Word for word, transcribe the lines below and drop the pictures.

[start]

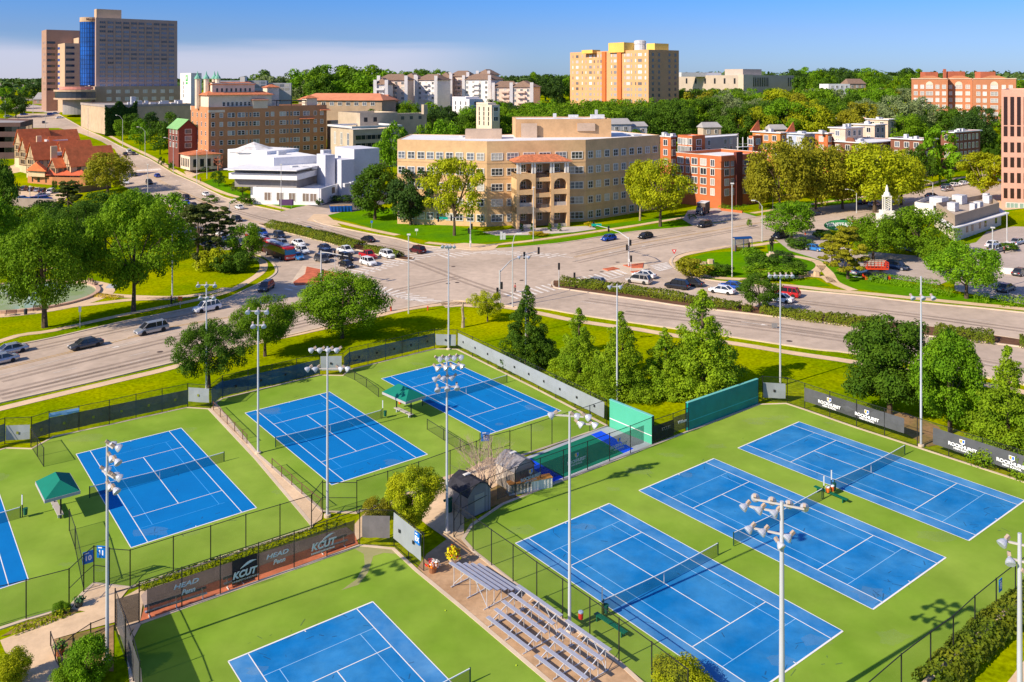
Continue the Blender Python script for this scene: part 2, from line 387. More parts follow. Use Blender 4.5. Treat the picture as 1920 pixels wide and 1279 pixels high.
sheet('corner_paving', [PX([(862, 468), (885, 471), (925, 469), (935, 460), (900, 458), (870, 456), (840, 459)]), PX([(575, 414), (612, 421), (640, 425), (612, 402), (588, 402)])], 0.06, M_conc)
sheet('driveway', [PX([(527, 397), (600, 420), (588, 410), (640, 398), (660, 385), (720, 372), (715, 355), (640, 372), (560, 388)])], 0.05, M_road)
sheet('driveway', [PX([(575, 385), (660, 398), (745, 375), (740, 352), (640, 370)])], 0.07, M_dark_lot)
sheet('driveway', [PX([(355, 335), (375, 325), (430, 318), (440, 300), (420, 296), (380, 308), (345, 322)])], 0.05, M_conc)
sheet('driveway', [PX([(1300, 424), (1340, 417), (1420, 407), (1390, 398), (1345, 390), (1290, 395), (1280, 412)])], 0.06, M_lot)
sheet('driveway', [PX([(1455, 450), (1500, 441), (1525, 437), (1560, 450), (1600, 470), (1720, 480), (1760, 505), (1790, 522), (1760, 535), (1700, 527), (1660, 520), (1600, 510), (1560, 495), (1480, 470)])], 0.05, M_lot)
sheet('driveway', [PX([(1740, 500), (1790, 522), (1790, 545), (1850, 558), (1940, 575), (2050, 580), (2050, 430), (1900, 425), (1850, 435), (1830, 455), (1780, 465)])], 0.055, M_lot)
sheet('driveway', [PX([(1786, 385), (1830, 382), (1900, 370), (1980, 360), (1980, 385), (1880, 395), (1820, 398)])], 0.08, M_conc)
sheet('driveway', [PX([(28, 375), (120, 378), (130, 360), (60, 350), (28, 352)]), PX([(0, 330), (60, 318), (55, 300), (40, 295), (25, 310), (0, 315)])], 0.05, M_conc)
sheet('driveway', [PX([(352, 412), (330, 392), (300, 400), (330, 440), (400, 470), (450, 468), (395, 440)])], 0.05, M_lot)
sheet('driveway', [PX([(0, 205), (110, 213), (120, 205), (60, 196), (0, 198)])], 0.05, M_lot)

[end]

Finished answer:
Continue the Blender Python script for this scene: part 2, from line 387. More parts follow. Use Blender 4.5. Treat the picture as 1920 pixels wide and 1279 pixels high.
sheet('corner_paving', [PX([(862, 468), (885, 471), (925, 469), (935, 460), (900, 458), (870, 456), (840, 459)]), PX([(575, 414), (612, 421), (640, 425), (612, 402), (588, 402)])], 0.06, M_conc)
sheet('driveway', [PX([(527, 397), (600, 420), (588, 410), (640, 398), (660, 385), (720, 372), (715, 355), (640, 372), (560, 388)])], 0.05, M_road)
sheet('driveway', [PX([(575, 385), (660, 398), (745, 375), (740, 352), (640, 370)])], 0.07, M_dark_lot)
sheet('driveway', [PX([(355, 335), (375, 325), (430, 318), (440, 300), (420, 296), (380, 308), (345, 322)])], 0.05, M_conc)
sheet('driveway', [PX([(1300, 424), (1340, 417), (1420, 407), (1390, 398), (1345, 390), (1290, 395), (1280, 412)])], 0.06, M_lot)
sheet('driveway', [PX([(1455, 450), (1500, 441), (1525, 437), (1560, 450), (1600, 470), (1720, 480), (1760, 505), (1790, 522), (1760, 535), (1700, 527), (1660, 520), (1600, 510), (1560, 495), (1480, 470)])], 0.05, M_lot)
sheet('driveway', [PX([(1740, 500), (1790, 522), (1790, 545), (1850, 558), (1940, 575), (2050, 580), (2050, 430), (1900, 425), (1850, 435), (1830, 455), (1780, 465)])], 0.055, M_lot)
sheet('driveway', [PX([(1786, 385), (1830, 382), (1900, 370), (1980, 360), (1980, 385), (1880, 395), (1820, 398)])], 0.08, M_conc)
sheet('driveway', [PX([(28, 375), (120, 378), (130, 360), (60, 350), (28, 352)]), PX([(0, 330), (60, 318), (55, 300), (40, 295), (25, 310), (0, 315)])], 0.05, M_conc)
sheet('driveway', [PX([(352, 412), (330, 392), (300, 400), (330, 440), (400, 470), (450, 468), (395, 440)])], 0.05, M_lot)
sheet('driveway', [PX([(0, 205), (110, 213), (120, 205), (60, 196), (0, 198)])], 0.05, M_lot)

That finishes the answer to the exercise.